The campesinos in Vista Hermosa have other complaints

Johana* is a housewife and campesina in the town of Las Delicias, in the jurisdiction of Vista Hermosa. All through last month, she’s been getting calls on her cell phone from somebody who identifies himself as Ricardo Montenegro, supposedly a member of the AGC. His purpose is extortion, and according to the complainant, the person threatening her says he supports Operation Artemis at whatever cost. “They’re asking me for from two to five million pesos (roughly USD $530 to roughly USD $1,300) for my life, or to protect my house in the countryside. I talked with an agent from TAFUR (Gaula Special Forces) in Meta, and he told me that in one of the investigations he had done, it looked as if it was a person calling from the prison in Villvicencio, an ally of members of the dissidents in Macarena,” he explained.

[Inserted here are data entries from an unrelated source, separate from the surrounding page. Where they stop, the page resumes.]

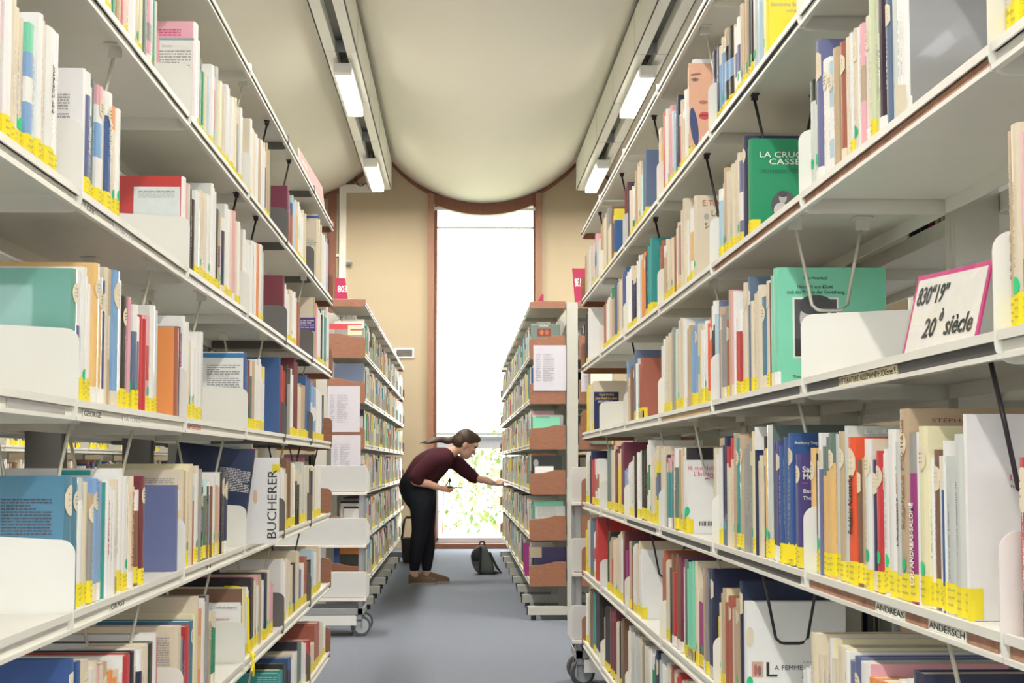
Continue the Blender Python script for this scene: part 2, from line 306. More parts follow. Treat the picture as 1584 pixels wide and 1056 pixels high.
for k in NB:
    if k < 8: make_bay(-2.75, 7.0+BW*k, ZL, 1, '%s bay of the bookshelf glimpsed through the gap below the GEORGE label' % ordw[k], 'bays of the neighbouring left bookshelf', plate='column', back=False)
    make_bay(2.75, 1.0+BW*k, ZR, -1, '%s bay of the bookshelf hidden beyond the near right one, glimpsed between shelves' % ordw[k], 'bays of the neighbouring right bookshelf', plate='column', back=False)  # right row added to block side light, so the shelf gaps stay dark

# ------------------------------------------------------------------ books
PAL = dict(w=(.86, .86, .86), c=(.76, .68, .53), f=(.83, .79, .52), t=(.55, .42, .27), g=(.33, .33, .32), a=(.62, .66, .64), b=(.035, .11, .32), l=(.22, .40, .68), s=(.48, .66, .78), n=(.018, .028, .085), i=(.07, .065, .25),
  k=(.02, .02, .023), r=(.56, .035, .04), m=(.19, .025, .045), p=(.80, .42, .48), o=(.80, .30, .09), y=(.88, .74, .06), h=(.80, .52, .20), G=(.01, .27, .12), T=(.03, .33, .33), M=(.22, .68, .48), q=(.60, .82, .80), v=(.33, .03, .20), B=(.22, .12, .07), R=(.40, .12, .075), e=(.13, .20, .18), u=(.14, .16, .33), z=(.07, .22, .34), j=(.13, .35, .30), x=(.85, .10, .03), L=(.66, .72, .50), d=(.12, .17, .29))
CN = dict(w='white', c='cream', f='pale yellow', t='tan', g='grey', a='pale grey', b='deep blue', l='light blue', s='sky blue', n='navy', i='indigo', k='black', r='red', m='maroon', p='pink', o='orange', y='yellow', h='ochre', G='green', T='teal', M='mint green', q='aqua', v='magenta', B='brown', R='brick red', e='dark green', u='slate violet', z='petrol blue', j='dull green', x='orange-red', L='lime green', d='slate blue')
YEL = (.88, .74, .03); CRM = (.76, .68, .52); WHT = (.84, .84, .82); GRN = (.02, .55, .22); INK = (.30, .26, .12)
SPX = .600
def jit(c, rr, a=.06):
    k = 1+rr.uniform(-a, a); return tuple(max(0.01, min(.92, x*k+rr.uniform(-.01, .01))) for x in c)
class Book: pass
BOOKS = []
def shelfz(side, row): return (ZR if side == 'R' else ZL)[row]+.0305
def parse(side, row, bay, s):
    X = SPX if side == 'R' else -SPX; zs = shelfz(side, row); toks = s.split(); res = []
    for i, tk in enumerate(toks[:-1]):
        p = tk.split(':')
        if p[1] == '-': continue
        px = float(p[0]); nx = float(toks[i+1].split(':')[0]); py = float(p[1]); code = p[2]
        bk = Book(); bk.px = px; bk.key = side+str(row)+str(bay); bk.side = side; bk.row = row; bk.bay = bay
        base, _, fl = code.partition('-'); sp, _, cv = base.partition('|'); bk.code = sp[0]; bk.cv = cv or sp[0]
        bk.top = bk.mid = bk.low = None
        for ch, at in (('/', 'top'), ('_', 'mid'), ('^', 'low')):
            if ch in sp: setattr(bk, at, sp[sp.index(ch)+1])
        bk.fl = fl; Ya, zt = onX(px, py, X); 
        # use height-consistent y for both edges
        pyb = proj((X, Ya, zs))[1]; pm = (py+pyb)/2; pm = max(-400, min(1300, pm))
        Y1 = onX(px, pm, X)[0]; Y2 = onX(nx, pm, X)[0]; bk.y0, bk.y1 = min(Y1, Y2), max(Y1, Y2); yend = (7.838 if side == 'R' else 7.585)-.004
        if bk.y0 > yend-.006: continue
        bk.y1 = min(bk.y1, yend); Yt, zt = onX(px if side == 'L' else nx, py, X)
        zt = onX((px+nx)/2, py, X)[1]
        bk.h = min(.287, max(.12, zt-zs)); bk.z = zs; bk.X = X; T_ = bk.y1-bk.y0; n_ = 1 if T_ < .056 else int(math.ceil(T_/.038)); y00 = bk.y0; base_ = bk
        for part in range(n_):
          if part:
              bk = Book(); bk.__dict__.update(base_.__dict__); bk.fl = base_.fl.replace('d', '').replace('W', '').replace('O', '').replace('o', '').replace('D', ''); bk.h = base_.h*random.Random(int(px)+part).uniform(.90, .985); bk.cv = bk.code
          bk.main = part == 0; f0, f1 = part/n_, (part+1)/n_; bk.y0, bk.y1 = y00+T_*f0, y00+T_*f1; bk.t = bk.y1-bk.y0-.0006
          w_ = nx-px; bk.px = px if n_ == 1 else (px+w_*(1-f1) if side == 'R' else px+w_*f0); bk.tok = px
          rr = random.Random(int(px*13)+row*7+bay+part*31); bk.d = (.16 if 'D' in bk.fl else min(.15, bk.h*.62))+rr.uniform(-.008, .008)
          if 'W' in bk.fl: bk.d = .205
          bk.x = X+(1 if side == 'R' else -1)*(rr.uniform(0, .006) if 'D' not in bk.fl else 0); bk.rr = rr; bk.sp = None; res.append(bk)
          a = proj((bk.x, bk.y0, zs)); c_ = proj((bk.x, bk.y1, zs+bk.h)); bk.area = abs(a[0]-c_[0])*min(abs(a[1]-c_[1]), 400)
          if not (-40 < px < 1600): bk.area = 0
    res.sort(key=lambda q: q.px); BOOKS.extend(res)
R = lambda row, bay, s: parse('R', row, bay, s)
L = lambda row, bay, s: parse('L', row, bay, s)
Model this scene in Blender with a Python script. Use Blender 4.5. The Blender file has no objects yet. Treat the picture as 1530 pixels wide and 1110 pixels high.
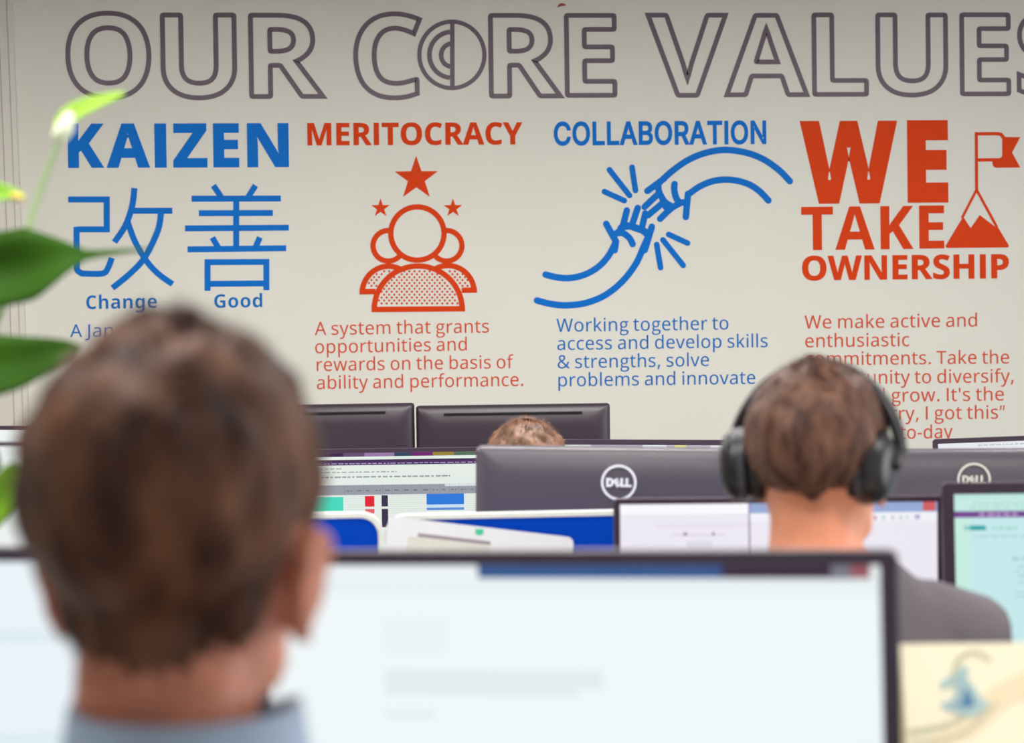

Some of the other neighbors, who like Johana prefer not to reveal their identity, have received messages and voicemails via Whatsapp with death threats “if you keep on with deforestation” or “help the guerrillas.”

“It would be presumptuous and mistaken to attribute this to any specific person, but we don’t think it’s an accident after what happened during Artemis with Samuel and the other gentleman that they seized and took away, without any evidence,” concluded the campesina.

On the date of publication of this article, only one of these complaints had been validated by the Attorney General’s Office. The victims have kept the rest of them anonymous, for fear of reprisals by the people that made the threats.

*The name of the person interviewed has been changed, at the express request of the source.